Derrière cet argument bidon, se cache la volonté pour le patronat de ne pas augmenter les salaires pour ne pas diminuer leur profit. Il ne souhaite en aucun cas modifier le partage de la valeur ajoutée pour que sa répartition aille davantage vers les salaires et moins vers les profits. Pire encore, aujourd’hui la situation sanitaire a donné le prétexte à de nombreux grands groupes pour faire des plans de licenciements, pour réaliser des économies sur le dos des salariés et ainsi augmenter les profits. C’est cette alliance de casse sociale et de croissance économique qui créent les profits très importants des entreprises cette année.

Une fiction a été mise en avant selon laquelle les négociations permettraient cette hausse des salaires. Certains partis politiques se prétendant de gauche en font d’ailleurs l’une des thématiques de leur campagne présidentielle. Yannick Jadot s’engage à mettre en place des « négociations pour revoir à la hausse les échelles des salaires », Christiane Taubira  à « consulter les partenaires sociaux ». Les deux n’ont pas l’air de savoir que cette obligation légale de négocier les salaires annuellement dans les entreprises existe depuis des décennies, mais n’aboutit le plus souvent qu’à des augmentations nulles ou dérisoires.  

Lors des derniers mois, c’est par la grève que les plus importantes hausses de salaires ont été obtenues ; on pense notamment au groupe Mulliez qui a dû accorder 3% d’augmentation aux salariés de Décathlon et 4% à ceux de Leroy Merlin suite à des grèves et des actions syndicales.

Si les salaires n’augmentent pas, c’est en partie parce que les réformes du droit du travail ont liquidé une grande partie des droits des syndicalistes, et qu’ils ont beaucoup moins de moyens pour peser dans le rapport de force avec les employeurs, en particulier depuis les ordonnances Macron de 2017. Le droit du travail est souvent un thème peu mis en avant dans les campagnes présidentielles car la plupart des candidats n’y connaissent rien et n’ont jamais été salariés eux-mêmes. Ils y voient donc une grande complexité et ne préfèrent pas trop en parler. Par contre, une fois arrivés au pouvoir, l’une des premières mesures prises est de s’y attaquer : la (mal-nommée) Loi de Sécurisation de l’Emploi, qui a facilité les licenciements économiques, a été l’une des premières lois de Hollande. Les ordonnances Macron ont été la première réforme du dernier quinquennat. Dans les deux cas, ces candidats avaient pourtant à peine évoqué le sujet pendant leur campagne. Cela permet de contenter le Medef et la Commission européenne, qui exigent ce type de réformes, à peu de frais, et sans grande opposition politique.

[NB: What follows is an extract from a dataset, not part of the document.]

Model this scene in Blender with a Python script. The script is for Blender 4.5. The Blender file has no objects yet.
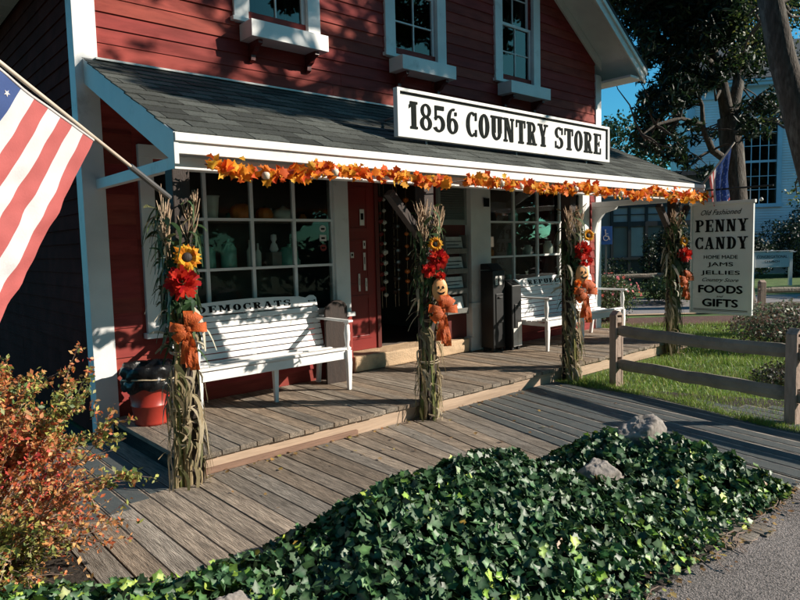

Quelles solutions face à cela ?

  • Indexer les salaires sur l’inflation, c’est-à-dire faire en sorte que les salaires augmentent automatiquement parallèlement à la hausse des prix. Ce qu’on appelle l’échelle mobile des salaires a existé en France de 1952 à 1982, quand Mitterrand a mis fin à cet héritage fondamental de notre modèle social au nom de la modernisation du pays. Et cela existe encore dans certains pays, en Belgique, par exemple.
  • Construire un code du travail qui renforce les syndicats face au patronat : aujourd’hui les NAO (négociations annuelles obligatoires) imposent de négocier, mais ces négociations peuvent aboutir simplement à un désaccord entre syndicats et l’employeur, qui du coup exerce la politique salariale unilatéralement. Des augmentations générales (au-delà de l’inflation) devraient être une obligation légale, hors motif économique détaillé par l’employeur et accepté par les syndicats. Par ailleurs, les syndicats devraient avoir pour interlocuteurs dans ces négociations les réels décideurs (dirigeants de groupe, actionnaires, etc.), qui ne sont souvent pas basés en France, ce qui n’arrive quasiment jamais aujourd’hui.
  • Socialiser progressivement les entreprises : les mesures visant simplement à réduire la rémunération et le pouvoir lié à la détention du capital (fiscalité dissuasive, diminution des droits conférés par la propriété, plafonnement des dividendes, extension des droits des salariés, etc.) n’attaquent pas la source de l’exploitation et seraient facilement susceptibles d’être abrogées si une majorité au pouvoir le souhaitait. Il faut donc viser l’abolition de la rémunération du capital, et non pas uniquement « mieux répartir les richesses ». Une proposition pour cela pourrait être de socialiser le capital des entreprises progressivement par la loi.  
profits salaires 2021

Concrètement, chaque année, 60% du bénéfice réalisé serait la propriété collective du CSE (ou d’un Conseil des salariés spécifique) et resterait dans les fonds propres de l’entreprise. Cette part des fonds propres donnerait lieu à l’émission de nouvelles actions de l’entreprise, qui octroierait au Conseil des salariés les droits de vote équivalent à leur pourcentage de détention de l’entreprise lors de l’Assemblée générale des actionnaires. Ces titres, appelés actions du travail, ne donneraient pas droit à dividende et seraient incessibles, c’est-à-dire qu’ils ne pourraient pas être vendus. Cela permettrait de substituer progressivement les capitaux rémunérés par des capitaux non rémunérés. Sur les 40% restants, les actionnaires pourraient soit se les verser en dividendes, soit les affecter aux fonds propres de l’entreprise. Avec ce système, plus les actionnaires se verseraient des dividendes, plus ils en perdraient rapidement la propriété et donc le contrôle.